L'insegnante di lingue che per privato costume fa tutto questo anche senza essere chiamato, secondo il lessico montante, 'reflective teacher', si ritrova fra l'altro a dover fare i conti con l'insegnamento della grammatica, bandito all'affermarsi dell'"approccio comunicativo", e ora rientrato quale vasta area problematica dell'insegnamento linguistico.
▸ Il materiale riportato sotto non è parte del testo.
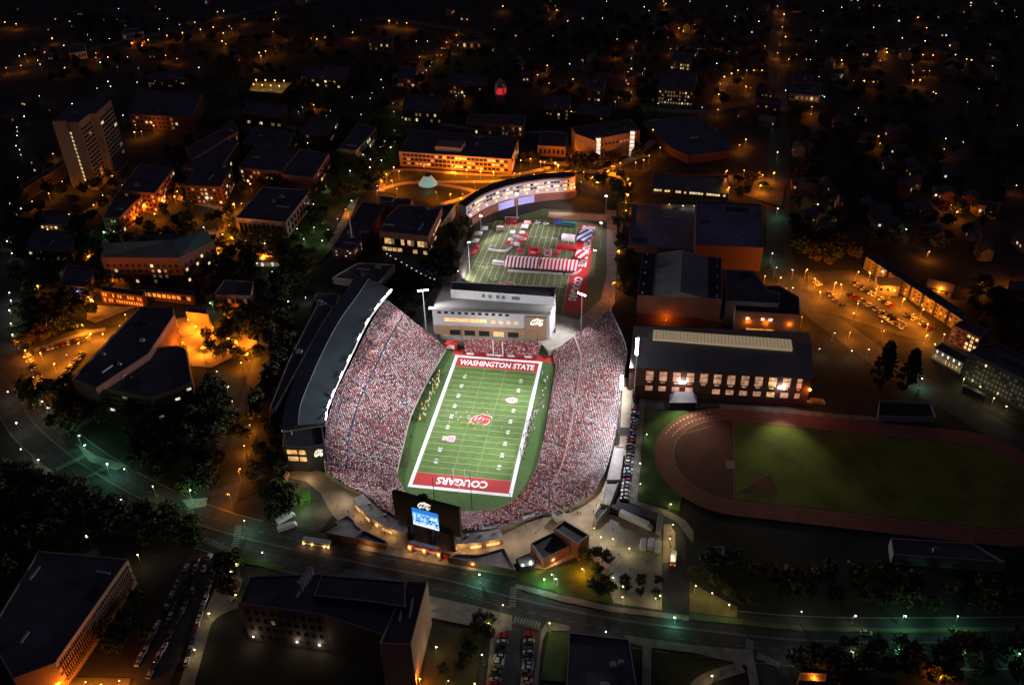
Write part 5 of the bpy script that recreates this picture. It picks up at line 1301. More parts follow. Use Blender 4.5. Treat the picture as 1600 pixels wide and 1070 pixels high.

Il libro di Renzo Titone, massimo esperto italiano di glottodidattica, chiarisce come il ritorno alla grammatica non sia un ritorno all'antico ma un trapianto su nuove impostazioni metodologiche: "il contenuto dei corsi di lingua non si distribuisce più secondo lo schema sistemico tradizionale proprio della gramnnatica logico-filologica (fonologia, morfologia, sintassi), ma si innesta sulla struttura dinamica dell'atto linguistico, visto come processo inglobante una componente concettuale (significati grammaticali e lessicali), una componente funzionale (le funzioni comunicative emergenti nelle varie situazioni di scambio sociale) e una componente formale (le forme linguistiche specifiche di ciascuna lingua)".
Ponendosi il problema del significato, Corno e Pozzo dal canto loro collegano la concezione grammaticale dell'apprendimento linguistico allo strutturalismo ("Secondo l'impostazione strutturalista, il significato è faccenda di 'codici', cioè di regole: in questo senso imparare una lingua è soprattutto imparare la 'grammatica' di questa lingua"), e vi contrappongono l'impostazione cognitivista: "... il significato è questione di 'esperienze', e cioè di modelli o esempi 'ricostruiti': imparare una lingua è interiorizzare 'modelli di comportamento' che la rappresentano". Da queste pur brevi notazioni si intuisce quanto le scienze cognitive abbiano contribuito al rinnovamento delle prospettive glottodidattiche, in linea con lo spostarsi dell'asse verso una Pedagogia centrata sul discente anziché sul docente, sul processo anziché sul prodotto, sulla scoperta anziché sull'apprendimento di regole fisse. Se i due ultimi volumi appariranno in larga parte teorici, e talora irti di tecnicismi, l'insegnante non si senta frustrato, n‚ ceda al rifiuto. Non sempre, infatti, la teoria deve indottrinarlo. Talora deve semplicemente fornirgli la spiegazione su base scientifica di quanto egli percepisce e fa per via intuitiva. Esempio. Negli anni venti un maestro ex contadino, alle prese con bimbetti di prima elementare in un villaggio di capanne dell'agro romano, si tormentava con l'espressione scritta, perché "i miei alunni non si erano accorti che fra due o più parole può essere nesso logico, espressione di un pensiero, enunciazione d'un fatto". Una mattina, dopo l'appello, ebbe "l'ispirazione" di scrivere alla lavagna "Assunta non è venuta", e la ventura di assistere al concentrarsi dell'attenzione degli scolari su quella frase, al loro compitarla sottovoce, e verificarla guardando il posto vuoto, e infine esplodere all'accorgersi che diceva il vero: "La meraviglia, la sorpresa, la gioia, la rivelazione di un gran segreto" (Felice Socciarelli, "Scuola e vita a Mezzaselva", La Scuola, Brescia 1962 pp. 116-17). Non c'è forse, in questa pagina di diario d'un 'exploratory teacher' 'ante litteram', il germe di quella che cinquant'anni dopo avremmo fondatamente chiamato dimensione "comunicativa" dell'insegnamento linguistico?